EIP 7547, Inclusion lists

Beiko asked developers about their thoughts on the inclusion of EIP 7547 in Prague. It did not appear that there was broad support from EL client team for the code change. Beiko recommended excluding it from the upgrade. There were no objections.

Issuance Curve Adjustment Proposal

Dietrichs raised a proposal to reduce the issuance of Ethereum. Given that a change to issuance would primarily impact the CL of Ethereum, Beiko recommended that developers further discuss the merits of this proposal on ACDC calls.
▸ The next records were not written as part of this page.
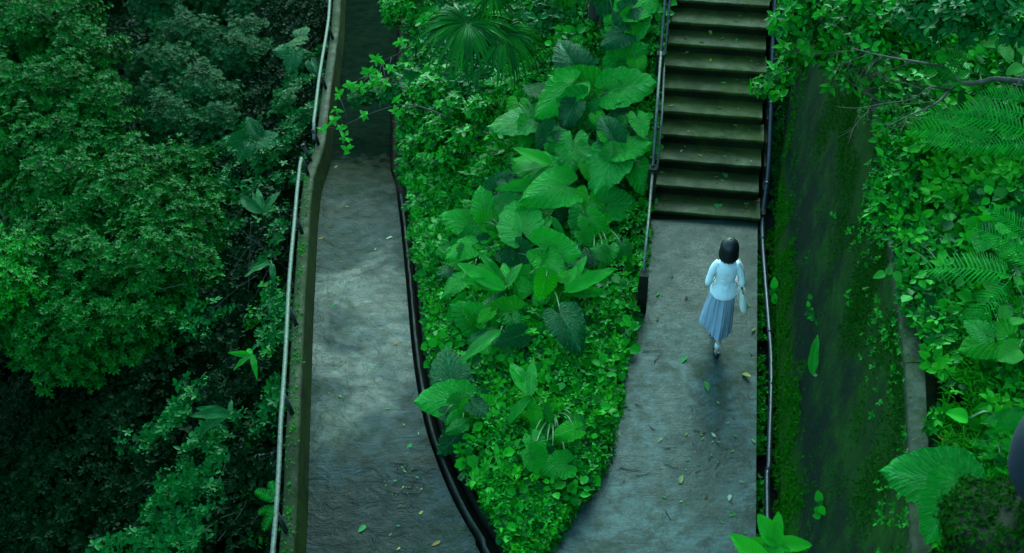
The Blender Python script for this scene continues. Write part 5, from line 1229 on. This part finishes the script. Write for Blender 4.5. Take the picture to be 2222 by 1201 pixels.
# ------------------------------------------------------------------ fallen leaves and twigs
def ramp_surf(x, y): return path_z(y)
def stair_surf(x, y):
    p = np.array((x, y, 0)) - O_; s = p @ U
    return 0 if s < -.02 else step_z(max(0, int(s / TREAD)))
def flat(x, y): return 0.004
def litter_leaf(px, py, lenpx, key, surf, label, group=None, i=0):
    p = hit(px, py, surf); p[2] = surf(p[0], p[1]) + .008
    me = OVATE[key][i % 3]; o = bpy.data.objects.new('fallen_leaf', me); COL.objects.link(o)
    L = mlen(p, lenpx); o.location = tuple(p); o.scale = (L * .62, L, L * .5)
    o.rotation_euler = (RNG.normal() * .12 + .05, RNG.normal() * .15, RNG.uniform(0, 6.28)); tag(o, label, 'leaf', group); return o
NAMED = [(1475, 1050, 24, 'lit_lime', flat, 'large yellow green oval leaf lying alone on the lower right path'),
 (1530, 830, 30, 'lit_green', flat, 'curled bright green leaf on the path just behind the woman'),
 (1612, 808, 24, 'lit_yellow', flat, 'spotted yellow leaf near the wall side of the right path'),
 (1436, 952, 16, 'lit_lime', flat, 'lime leaf in the middle of the right path'),
 (1490, 770, 26, 'lit_green', flat, 'green leaf on the path left of the feet of the woman'),
 (1585, 1070, 18, 'lit_pale', flat, 'pale green leaf near the bottom right of the path'),
 (1582, 1115, 20, 'lit_green', flat, 'crumpled green leaf low on the right path'),
 (1640, 962, 15, 'lit_lime', flat, 'light green leaf at the very edge above the right gutter'),
 (1430, 635, 14, 'lit_green', flat, 'green leaf on the path right of the lower rail post'),
 (1638, 710, 16, 'lit_lime', flat, 'dull yellow leaf at the gutter edge beside the woman'),
 (1622, 663, 14, 'lit_lime', flat, 'small yellow green leaf just right of the tote bag'),
 (1552, 950, 14, 'lit_pale', flat, 'pale leaf, topmost of the litter trail on the right path'),
 (1422, 443, 24, 'lit_green', stair_surf, 'green oval leaf at the left of the lowest step'),
 (1550, 445, 28, 'lit_green', stair_surf, 'long green leaf on the lowest step'),
 (1575, 386, 26, 'lit_green', stair_surf, 'broad pale green leaf on the second step'),
 (1432, 372, 20, 'lit_lime', stair_surf, 'lime leaf at the left end of the second step'),
 (1654, 412, 14, 'lit_orange', stair_surf, 'orange leaf on the pipe beside the second step'),
 (1522, 342, 12, 'lit_orange', stair_surf, 'small orange leaf on the third step'),
 (1497, 287, 14, 'lit_orange', stair_surf, 'brown orange leaf on the fourth step'),
 (1452, 228, 12, 'lit_yellow', stair_surf, 'yellow leaf at the left of the fifth step'),
 (1543, 133, 24, 'lit_yellow', stair_surf, 'wide yellow leaf in the middle of the seventh step'),
 (1488, 117, 16, 'lit_lime', stair_surf, 'dull yellow leaf left on the seventh step'),
 (1542, 73, 18, 'lit_yellow', stair_surf, 'bright orange yellow leaf on the eighth step'),
 (1662, 40, 26, 'lit_brown', stair_surf, 'red brown dead leaves at the right end of the ninth step'),
 (851, 515, 16, 'lit_pale', ramp_surf, 'pale round leaf near the gutter on the upper left ramp'),
 (692, 520, 14, 'lit_orange', ramp_surf, 'orange leaf against the foot of the left parapet'),
 (858, 750, 13, 'lit_orange', ramp_surf, 'small orange leaf right of the middle of the left ramp'),
 (955, 1175, 22, 'lit_orange', ramp_surf, 'orange brown leaf at the bottom of the left ramp'),
 (892, 962, 20, 'lit_green', ramp_surf, 'round green leaf near the gutter on the left ramp'),
 (792, 1136, 24, 'lit_green', ramp_surf, 'green leaf near the bottom middle of the left ramp'),
 (728, 660, 14, 'lit_green', ramp_surf, 'green leaf near the parapet on the wet stretch of the ramp'),
 (868, 1187, 10, 'lit_yellow', ramp_surf, 'small yellow leaf at the bottom edge of the left ramp'),
 (909, 1115, 12, 'lit_yellow', ramp_surf, 'yellow leaf beside the twigs on the left ramp'),
 (2050, 955, 18, 'lit_yellow', bank_z, 'yellow leaf lying on the bare wall coping'),
 (726, 365, 9, 'lit_yellow', ramp_surf, 'yellow leaf just above the ledges of the left ramp'),
 (845, 885, 10, 'lit_green', ramp_surf, 'small green leaf at the centre of the left ramp')]
for i, q in enumerate(NAMED): litter_leaf(*q, i=i)
rg = np.random.default_rng(77)
def random_litter(n, surf, region, label, group, lo, hi, keys, seed):
    rg = np.random.default_rng(seed); k = 0
    while k < n:
        px, py = region(rg)
        litter_leaf(px, py, rg.uniform(lo, hi), keys[rg.integers(len(keys))], surf, label, group, int(k)); k += 1
def reg_right(r):
    while True:
        py = r.uniform(490, 1190); px = r.uniform(1230, 1640)
        if r.random() < .45: px, py = r.normal(1555, 50), r.normal(960, 70)
        p = P(px, py, 0)
        if bx(p[1]) + .08 < p[0] < px_(p[1]) - .04 and not (1515 < px < 1620 and 500 < py < 800): return px, py
def reg_left(r):
    while True:
        py = r.uniform(380, 1190); px = r.uniform(680, 1000)
        if r.random() < .4: px, py = r.normal(885, 30), r.normal(1050, 60)
        z = path_z(P(px, py, -.5)[1]); p = P(px, py, z)
        if lx(p[1]) + .06 < p[0] < rx(p[1]) - .06: return px, py
def reg_st(r):
    k = r.integers(0, 10); s = (k + r.uniform(.25, .9)) * TREAD; a = -SW + .1 + (SW - .2) * (r.random() ** .6)
    p = O_ + V_ * a + U * s; p[2] = step_z(int(k)); q = p - (0, 0, CAM_H); d = q @ FWD
    return 1111 + FPX * (q @ RGT) / d, 600.5 - FPX * (q @ UPS) / d
random_litter(46, flat, reg_right, 'tiny leaf fragment littering the right path', 'tiny leaf litter on the right path', 5, 12, ['lit_lime', 'lit_green', 'lit_brown', 'lit_green', 'lit_lime', 'lit_brown'], 1)
random_litter(60, stair_surf, reg_st, 'tiny leaf fragment littering the stair treads', 'tiny leaf litter on the stairs', 5, 13, ['lit_brown', 'lit_brown', 'lit_green', 'lit_orange', 'lit_lime', 'lit_brown'], 2)
random_litter(48, ramp_surf, reg_left, 'tiny leaf fragment littering the left ramp', 'tiny leaf litter on the left ramp', 4, 10, ['lit_lime', 'lit_green', 'lit_brown', 'lit_green', 'lit_brown'], 3)
def twig(px, py, ang, lenpx, surf, label, group=None, seed=0):
    rg = np.random.default_rng(seed); p = hit(px, py, surf); p[2] = surf(p[0], p[1]) + .008; L = mlen(p, lenpx); d = np.array([math.cos(math.radians(ang)), math.sin(math.radians(ang)), 0]); pts = [p]
    for k in range(6): d = norm(d + np.array([rg.normal() * .22, rg.normal() * .22, 0])); q = pts[-1] + d * L / 6; q[2] = surf(q[0], q[1]) + .008; pts.append(q)
    v, f = tube(pts, list(np.linspace(.0042, .002, 7)), 5); o = obj('fallen_twig', mesh_from('fallen_twig', np.array(v) - p, f, M['darktwig'])); o.location = tuple(p); tag(o, label, 'twig', group)
for i, q in enumerate([(1395, 760, 0, 42, flat, 'dark twig on the right path left of the green leaf'), (1420, 785, 70, 30, flat, 'short upright looking twig below the first on the right path'),
     (1345, 1013, 8, 50, flat, 'longest dark twig across the lower right path'), (1440, 1008, 6, 34, flat, 'second long twig right of the longest one'), (1380, 1032, 5, 34, flat, 'faint bent twig below the longest one'),
     (1480, 190, 8, 34, stair_surf, 'straight twig on the sixth step')]): twig(*q, seed=i)
for i in range(16):
    r_ = np.random.default_rng(200 + i); twig(r_.normal(882, 16), r_.uniform(960, 1120), r_.uniform(0, 360), r_.uniform(16, 40), ramp_surf, 'dark thin twig in the tangle on the lower left ramp', 'tangled twigs on the left ramp', seed=i + 40)
for i in range(14):
    r_ = np.random.default_rng(300 + i); px, py = reg_right(r_); twig(px, py, r_.uniform(0, 360), r_.uniform(10, 26), flat, 'short dark twig scattered on the right path', 'short twigs on the right path', seed=i + 80)
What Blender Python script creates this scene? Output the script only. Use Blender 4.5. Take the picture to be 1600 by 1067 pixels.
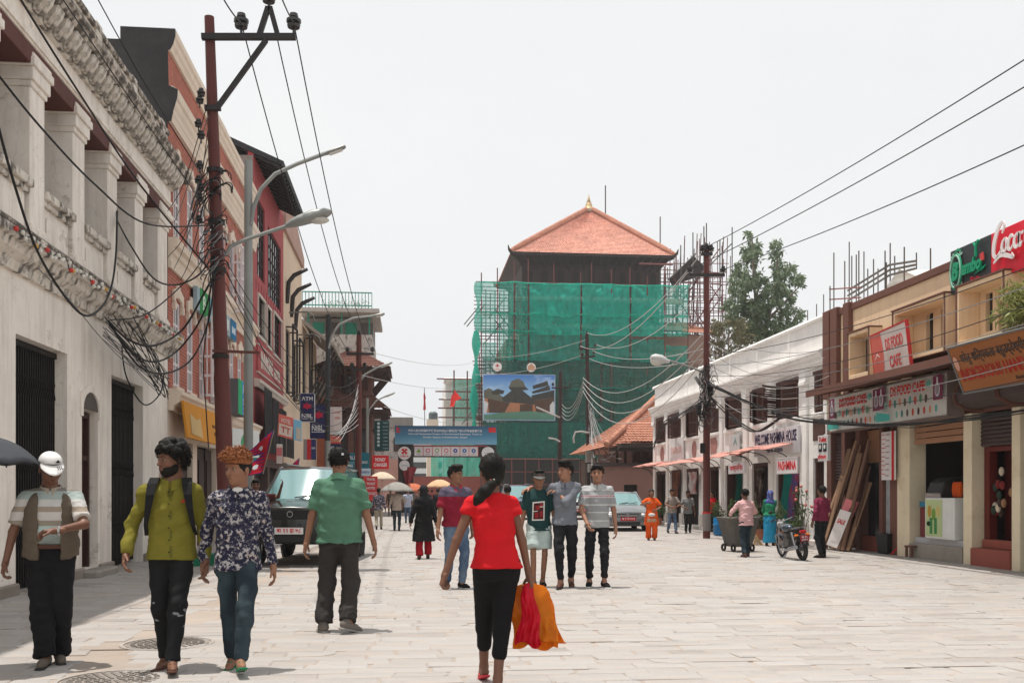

Revisiting EOF, EIP 7623, and 2935 for Prague

Developers then revisited the EIPs proposed for Prague that had not yet reached a consensus. Beiko asked whether EOF could be bundled in with the Verkle upgrade. Ballet was vehemently opposed to this idea, saying that both code changes were complex and doing them at the same time would be “too risky.” Protolambda highlighted EIP 7664 as an additional EIP that should be considered for Prague. Garnett added that EIP 7639, a proposal for clients to cease serving historical data from before the Merge upgrade, September 2022, should also be considered.

Speaking to concerns that the inclusion of EOF would add too much additional burden on client teams, Reth developer Georgios Konstantopoulos encouraged developers to “try and go the extra mile.” Still, there was no consensus on EOF. Developers ultimately agreed to continue working on EOF, especially the testing needed for it, and determine later whether it should be included in Prague. They also agreed to defer a decision on EIP 7623. Regarding EIP 2935, developers agreed to include it in Prague.

Recapping all the decisions made on the call, Beiko said that developers will include EIP 3074 and EIP 2935 in the first devnet for the Pectra upgrade. After this devnet, they agreed to decide whether to include EOF and/or EIP 7623 in the second Pectra devnet.